MARY O'Rourke is a remarkable woman and questions about her age are irrelevant.
In fact they are worse than irrelevant, they are the wrong questions. There is an agerelated emergency in political life but it does not concern the senior girls. The age-related emergency is in the junior school.
The newspapers are beginning to say that it is the political turn of the Adrian Mole generation. Time for some new brooms to sweep the parliamentary world clean; to bring an end to the weary sectarian wrangling and double-speak that has dogged our public life for so long, and turn our faces towards the future. Unfortunately these newspapers are all British.
You can see how they might say this. The arrival of David Cameron, who is not yet 40, has made even Tony Blair look weary.
(Although Tony does not look one bit weary in his topless shot in Heat magazine's Torso Of The Year chart. Appropriately, Tony, caught by some enterprising paparrazzo whilst in his swimming togs, comes in at Number 10. Very nice he looks too. ) David Cameron is a relatively young man and, in political terms, is virtually a pre-schooler.
It seems that Sir Menzies Campbell's chances of succeeding Charles Kennedy as leader of the Liberal Democrats could be scuppered simply because Ming was born too early. In an article in the New Statesman the journalist Martin Bright, who happens to be a contemporary of Adrian Mole's himself, argues that his generation's moment has come. Men and women who were coming to political consciousness during the Miners' Strike and the Falklands War are now hitting the front benches of parliament.
Those of us who have always loved Adrian Mole . . . and that girl Bridget Jones owes him almost everything, diary-wise . . . are painfully aware that Adrian did not enter politics. It was Pandora, the love of his life, who became a New Labour MP. However we are prepared to see what Martin Bright means. It is time that the world steeled itself for leaders who are aged between 38 and 44 and three quarters. (I'm sorry, I do not seem to have a three quarters symbol on my typewriter. No wonder I'm the only person in Dublin South East who has not been offered a crack at the Fine Gael nomination. ) But you see, here's the thing. Where is the Adrian Mole generation in Irish political life?
Not one of our political leaders is under 50 years of age. There is nothing wrong with being 50, but there's a bit of a problem when absolutely all the leaders of an enterprise are 50, and looking rather fit and spry. It would be a brave person who suggested to our Taoiseach that he release his snapping turtle's grip on power in order to make way for a younger successor, but it would also be a blind person. Because where are the young men and women who are lining up to succeed Bertie? There simply are not any . . .or else we can't see them behind Brian Cowen.

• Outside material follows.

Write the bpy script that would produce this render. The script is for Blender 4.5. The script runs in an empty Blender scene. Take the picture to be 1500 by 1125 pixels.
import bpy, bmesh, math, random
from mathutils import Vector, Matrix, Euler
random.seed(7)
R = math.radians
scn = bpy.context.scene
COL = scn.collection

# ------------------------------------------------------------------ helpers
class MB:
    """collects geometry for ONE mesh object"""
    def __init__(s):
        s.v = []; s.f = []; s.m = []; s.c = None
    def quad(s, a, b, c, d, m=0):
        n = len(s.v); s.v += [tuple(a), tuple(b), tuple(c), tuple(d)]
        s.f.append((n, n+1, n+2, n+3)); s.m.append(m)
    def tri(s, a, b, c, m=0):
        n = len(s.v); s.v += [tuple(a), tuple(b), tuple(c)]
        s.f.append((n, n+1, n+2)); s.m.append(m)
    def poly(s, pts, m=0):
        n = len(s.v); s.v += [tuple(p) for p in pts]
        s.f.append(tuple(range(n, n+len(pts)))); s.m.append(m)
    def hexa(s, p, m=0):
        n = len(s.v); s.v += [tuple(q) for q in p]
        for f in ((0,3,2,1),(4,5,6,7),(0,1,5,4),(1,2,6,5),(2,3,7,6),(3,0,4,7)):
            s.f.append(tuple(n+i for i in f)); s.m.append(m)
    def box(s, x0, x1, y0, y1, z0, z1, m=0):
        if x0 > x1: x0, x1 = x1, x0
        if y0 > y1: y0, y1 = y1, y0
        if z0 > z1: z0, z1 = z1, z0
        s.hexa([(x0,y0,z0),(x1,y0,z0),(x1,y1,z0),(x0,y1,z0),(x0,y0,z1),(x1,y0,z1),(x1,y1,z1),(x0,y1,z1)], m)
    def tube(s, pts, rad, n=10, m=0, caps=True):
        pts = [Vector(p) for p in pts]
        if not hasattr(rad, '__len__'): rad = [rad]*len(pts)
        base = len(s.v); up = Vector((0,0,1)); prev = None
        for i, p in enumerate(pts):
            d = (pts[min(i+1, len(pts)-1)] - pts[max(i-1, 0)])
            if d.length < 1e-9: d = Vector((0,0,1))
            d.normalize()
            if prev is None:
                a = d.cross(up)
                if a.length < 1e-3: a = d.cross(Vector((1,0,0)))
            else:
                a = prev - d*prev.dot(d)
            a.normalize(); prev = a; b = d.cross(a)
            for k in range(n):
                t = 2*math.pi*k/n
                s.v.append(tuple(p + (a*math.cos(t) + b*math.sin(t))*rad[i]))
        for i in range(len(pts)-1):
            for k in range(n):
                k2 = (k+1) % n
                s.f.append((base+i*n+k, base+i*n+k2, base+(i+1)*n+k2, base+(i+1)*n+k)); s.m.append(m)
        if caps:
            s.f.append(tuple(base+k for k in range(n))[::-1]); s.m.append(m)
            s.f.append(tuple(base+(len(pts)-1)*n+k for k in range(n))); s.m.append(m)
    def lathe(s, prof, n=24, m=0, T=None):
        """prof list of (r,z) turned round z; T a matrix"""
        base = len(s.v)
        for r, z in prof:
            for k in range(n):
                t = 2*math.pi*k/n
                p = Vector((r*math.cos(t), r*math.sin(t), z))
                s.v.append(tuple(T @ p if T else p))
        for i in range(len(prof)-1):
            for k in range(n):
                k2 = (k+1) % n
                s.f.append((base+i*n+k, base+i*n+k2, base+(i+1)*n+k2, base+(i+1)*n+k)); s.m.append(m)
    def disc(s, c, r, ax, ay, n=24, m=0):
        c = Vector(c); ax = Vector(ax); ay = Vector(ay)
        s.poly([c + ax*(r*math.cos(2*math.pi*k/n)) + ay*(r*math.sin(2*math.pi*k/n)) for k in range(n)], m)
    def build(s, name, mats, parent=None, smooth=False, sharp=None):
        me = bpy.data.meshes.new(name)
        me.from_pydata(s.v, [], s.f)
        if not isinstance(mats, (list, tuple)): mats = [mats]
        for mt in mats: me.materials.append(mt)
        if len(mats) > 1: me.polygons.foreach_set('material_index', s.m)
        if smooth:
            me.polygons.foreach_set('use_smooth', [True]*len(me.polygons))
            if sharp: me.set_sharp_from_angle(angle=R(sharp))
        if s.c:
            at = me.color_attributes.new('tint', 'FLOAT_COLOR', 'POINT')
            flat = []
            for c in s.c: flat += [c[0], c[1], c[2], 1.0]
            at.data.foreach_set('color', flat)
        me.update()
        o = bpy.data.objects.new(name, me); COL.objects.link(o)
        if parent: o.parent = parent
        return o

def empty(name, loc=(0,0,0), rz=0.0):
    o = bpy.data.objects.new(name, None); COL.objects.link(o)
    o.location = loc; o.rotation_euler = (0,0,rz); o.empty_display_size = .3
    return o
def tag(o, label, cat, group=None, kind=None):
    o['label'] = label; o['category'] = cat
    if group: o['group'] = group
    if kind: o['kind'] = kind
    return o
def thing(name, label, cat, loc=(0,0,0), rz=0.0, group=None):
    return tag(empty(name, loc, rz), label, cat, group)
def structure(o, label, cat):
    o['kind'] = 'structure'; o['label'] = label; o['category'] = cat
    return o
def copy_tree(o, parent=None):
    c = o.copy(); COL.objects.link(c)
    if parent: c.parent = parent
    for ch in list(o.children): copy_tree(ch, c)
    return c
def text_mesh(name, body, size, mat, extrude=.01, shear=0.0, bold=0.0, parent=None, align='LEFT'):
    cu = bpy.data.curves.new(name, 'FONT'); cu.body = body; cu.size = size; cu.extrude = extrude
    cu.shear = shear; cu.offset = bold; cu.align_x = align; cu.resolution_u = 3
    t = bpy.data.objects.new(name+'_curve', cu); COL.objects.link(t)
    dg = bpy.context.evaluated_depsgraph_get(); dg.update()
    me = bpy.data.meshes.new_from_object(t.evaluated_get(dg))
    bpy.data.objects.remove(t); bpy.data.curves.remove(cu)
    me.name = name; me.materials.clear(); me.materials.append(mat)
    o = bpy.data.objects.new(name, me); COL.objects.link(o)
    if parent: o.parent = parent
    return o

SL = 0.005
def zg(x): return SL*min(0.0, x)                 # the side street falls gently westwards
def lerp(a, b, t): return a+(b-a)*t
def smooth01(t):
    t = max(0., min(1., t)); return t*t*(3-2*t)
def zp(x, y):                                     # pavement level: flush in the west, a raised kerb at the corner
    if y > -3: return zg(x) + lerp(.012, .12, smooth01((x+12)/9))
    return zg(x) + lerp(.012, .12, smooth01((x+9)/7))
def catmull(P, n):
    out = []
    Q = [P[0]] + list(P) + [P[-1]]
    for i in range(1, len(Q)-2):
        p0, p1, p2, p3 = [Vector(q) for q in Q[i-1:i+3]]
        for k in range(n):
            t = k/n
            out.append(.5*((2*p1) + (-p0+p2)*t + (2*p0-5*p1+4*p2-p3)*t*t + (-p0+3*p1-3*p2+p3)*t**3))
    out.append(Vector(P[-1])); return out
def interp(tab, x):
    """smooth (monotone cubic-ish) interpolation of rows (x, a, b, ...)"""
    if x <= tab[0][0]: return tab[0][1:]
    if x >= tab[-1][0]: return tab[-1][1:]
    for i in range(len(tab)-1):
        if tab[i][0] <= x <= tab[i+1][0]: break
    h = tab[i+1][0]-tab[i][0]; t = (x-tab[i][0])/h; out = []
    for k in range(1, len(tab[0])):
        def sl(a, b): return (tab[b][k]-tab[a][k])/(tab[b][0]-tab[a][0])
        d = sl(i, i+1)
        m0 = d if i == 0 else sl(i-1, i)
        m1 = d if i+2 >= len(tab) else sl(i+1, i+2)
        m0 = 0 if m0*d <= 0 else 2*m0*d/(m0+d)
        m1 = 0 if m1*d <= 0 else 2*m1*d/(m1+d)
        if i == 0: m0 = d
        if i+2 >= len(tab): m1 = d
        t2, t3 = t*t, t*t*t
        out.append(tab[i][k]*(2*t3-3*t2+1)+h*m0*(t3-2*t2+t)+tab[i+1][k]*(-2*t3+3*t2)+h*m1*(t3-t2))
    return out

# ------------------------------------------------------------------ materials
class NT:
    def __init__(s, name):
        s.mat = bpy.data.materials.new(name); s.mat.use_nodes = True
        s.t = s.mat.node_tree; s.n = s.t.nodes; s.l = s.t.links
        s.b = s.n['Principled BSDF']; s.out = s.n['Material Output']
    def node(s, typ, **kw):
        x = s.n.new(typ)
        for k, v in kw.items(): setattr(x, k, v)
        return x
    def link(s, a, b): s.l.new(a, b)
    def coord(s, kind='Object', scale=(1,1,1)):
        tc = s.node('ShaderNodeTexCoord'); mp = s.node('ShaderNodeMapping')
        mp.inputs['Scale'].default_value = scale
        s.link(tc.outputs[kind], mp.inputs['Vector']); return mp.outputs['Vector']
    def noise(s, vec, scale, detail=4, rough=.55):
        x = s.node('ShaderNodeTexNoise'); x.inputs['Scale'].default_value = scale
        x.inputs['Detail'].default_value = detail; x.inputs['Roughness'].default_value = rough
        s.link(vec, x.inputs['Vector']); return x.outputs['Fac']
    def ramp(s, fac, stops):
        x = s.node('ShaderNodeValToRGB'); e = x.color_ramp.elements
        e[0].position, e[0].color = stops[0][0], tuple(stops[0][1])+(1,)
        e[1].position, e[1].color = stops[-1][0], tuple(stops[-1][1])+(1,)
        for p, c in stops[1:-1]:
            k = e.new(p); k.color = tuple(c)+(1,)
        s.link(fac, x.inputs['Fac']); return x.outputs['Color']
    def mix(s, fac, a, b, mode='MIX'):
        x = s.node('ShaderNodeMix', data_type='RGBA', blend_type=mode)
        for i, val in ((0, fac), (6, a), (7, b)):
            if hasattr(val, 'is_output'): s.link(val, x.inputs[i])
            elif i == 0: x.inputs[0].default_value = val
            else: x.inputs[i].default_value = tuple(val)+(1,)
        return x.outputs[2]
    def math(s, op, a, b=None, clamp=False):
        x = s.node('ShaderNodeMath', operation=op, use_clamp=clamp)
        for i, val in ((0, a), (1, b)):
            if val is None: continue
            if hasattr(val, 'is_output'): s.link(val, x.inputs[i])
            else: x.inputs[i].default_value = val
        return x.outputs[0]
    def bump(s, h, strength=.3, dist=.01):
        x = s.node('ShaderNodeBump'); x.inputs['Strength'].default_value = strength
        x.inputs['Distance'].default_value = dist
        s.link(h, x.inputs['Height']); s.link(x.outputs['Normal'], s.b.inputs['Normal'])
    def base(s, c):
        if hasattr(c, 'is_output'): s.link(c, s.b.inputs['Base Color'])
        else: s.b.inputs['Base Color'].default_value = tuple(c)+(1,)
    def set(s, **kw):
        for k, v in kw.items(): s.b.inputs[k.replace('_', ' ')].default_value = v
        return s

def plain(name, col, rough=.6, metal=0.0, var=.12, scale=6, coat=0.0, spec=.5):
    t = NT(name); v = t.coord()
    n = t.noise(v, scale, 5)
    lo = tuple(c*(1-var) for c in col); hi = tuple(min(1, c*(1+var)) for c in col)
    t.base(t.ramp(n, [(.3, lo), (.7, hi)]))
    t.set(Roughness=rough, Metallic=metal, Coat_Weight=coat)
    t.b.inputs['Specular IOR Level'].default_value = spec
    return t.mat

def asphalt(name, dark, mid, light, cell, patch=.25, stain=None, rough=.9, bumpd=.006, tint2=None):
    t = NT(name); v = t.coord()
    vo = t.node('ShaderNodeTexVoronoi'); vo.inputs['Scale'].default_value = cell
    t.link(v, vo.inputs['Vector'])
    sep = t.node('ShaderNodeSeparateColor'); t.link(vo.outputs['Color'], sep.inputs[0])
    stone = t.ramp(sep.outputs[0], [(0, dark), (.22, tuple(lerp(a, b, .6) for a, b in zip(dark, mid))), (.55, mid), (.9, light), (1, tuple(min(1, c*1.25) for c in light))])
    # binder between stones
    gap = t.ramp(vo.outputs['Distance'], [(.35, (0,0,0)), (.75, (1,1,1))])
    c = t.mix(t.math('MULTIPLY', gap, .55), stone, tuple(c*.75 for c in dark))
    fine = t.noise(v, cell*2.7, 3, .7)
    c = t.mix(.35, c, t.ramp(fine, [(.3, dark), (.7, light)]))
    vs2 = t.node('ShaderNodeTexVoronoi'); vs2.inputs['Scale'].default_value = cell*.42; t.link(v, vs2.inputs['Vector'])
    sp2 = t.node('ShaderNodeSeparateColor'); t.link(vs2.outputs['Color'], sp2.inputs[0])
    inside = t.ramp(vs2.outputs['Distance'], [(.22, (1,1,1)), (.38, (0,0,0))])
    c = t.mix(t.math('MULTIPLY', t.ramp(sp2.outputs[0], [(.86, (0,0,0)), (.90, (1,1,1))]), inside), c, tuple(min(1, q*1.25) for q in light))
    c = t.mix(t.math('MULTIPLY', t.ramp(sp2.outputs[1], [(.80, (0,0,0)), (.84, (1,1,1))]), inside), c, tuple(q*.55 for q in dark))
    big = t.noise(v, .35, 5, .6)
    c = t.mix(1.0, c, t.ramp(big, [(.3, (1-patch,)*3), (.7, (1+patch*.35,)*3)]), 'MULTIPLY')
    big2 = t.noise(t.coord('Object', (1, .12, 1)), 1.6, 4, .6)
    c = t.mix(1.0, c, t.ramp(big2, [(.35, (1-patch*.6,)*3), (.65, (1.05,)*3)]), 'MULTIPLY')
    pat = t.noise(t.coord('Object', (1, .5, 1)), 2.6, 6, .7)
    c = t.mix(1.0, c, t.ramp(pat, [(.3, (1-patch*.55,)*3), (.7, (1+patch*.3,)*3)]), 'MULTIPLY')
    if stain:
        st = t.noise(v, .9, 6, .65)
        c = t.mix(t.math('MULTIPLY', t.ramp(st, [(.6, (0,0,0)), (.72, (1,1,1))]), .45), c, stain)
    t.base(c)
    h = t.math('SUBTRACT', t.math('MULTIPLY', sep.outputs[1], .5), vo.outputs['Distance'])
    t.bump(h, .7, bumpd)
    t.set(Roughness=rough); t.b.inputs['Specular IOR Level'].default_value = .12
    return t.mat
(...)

The Adrian Mole generation . . . people in their late 30s and early 40s . . . are not out partying or collecting Asbos. They are the backbone of our economy, they are the people who make up our traffic jams and are at the rough end of the childcare debate.
They are the people bound to look after two generations . . . their children and, hopefully, their parents. They are the ones who are going to start vanishing in the pensions meltdown. They are the ones who are going to have to ride out the oil shortages and the environmental disasters that are coming down the dual carriageway as we speak.
Our Adrian Mole generation was the first to have access to a broader, mainly British, culture without having to go and live in Coventry to get it. Perhaps they are bored by our politics . . . not the first generation to be bored by them, but the first generation to have alternatives. The thing is, we need them. Mary O'Rourke is the least of our problems.